天気は雨。傘をさしながら関内駅を出て、交差点を渡ると大道り公園の入り口がある。この公園は幅30mほどの石畳の遊歩道が1km以上奥に伸びていて、随所に木々が植えられていたりオブジェがあったりして、とても変わった形状をしている。その一番奥にあるのが平和記念碑だ。その碑に近づくと数人が献花をしていて、その脇には警備員が立っていた。置かれた花で石の一部が隠れてしまい、また近くで写真を撮る雰囲気でもなかったので、本当はゆっくり見たかったけれど、そのまま徒歩で通り過ぎた。

その帰り道に気付いたのは、5月29日はまさに横浜大空襲が起きた日だったということだ。だから献花に人が訪れていた。

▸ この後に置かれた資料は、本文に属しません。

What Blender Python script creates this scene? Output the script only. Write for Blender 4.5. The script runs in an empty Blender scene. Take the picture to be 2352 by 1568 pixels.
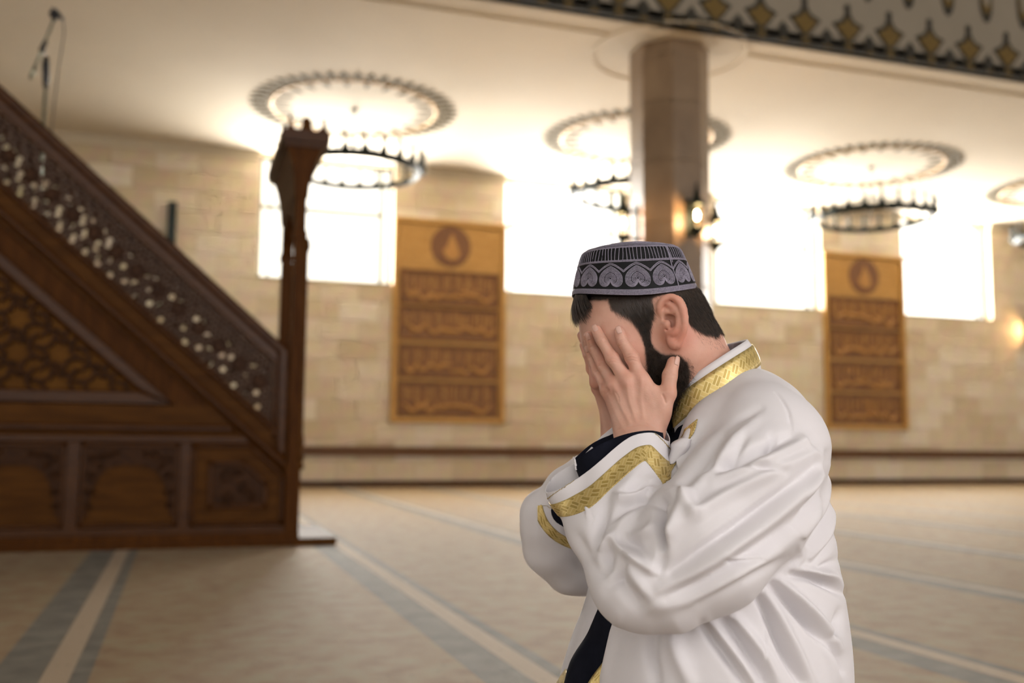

そのことに全く思い至らなかった自分の無知さと鈍感さに呆れつつ、78年前の今日この場所には先ほど見た映画の光景が現実のものとして広がっていたのだと思い、過去と現在のか細いけれども確かなつながりを感じた。歴史として語られる事象は過去の中に閉じ込められているものではなく、今を生きる私たちと結びついている。そんな素朴な、けれどもとても大事なことに想いを馳せた1日だった。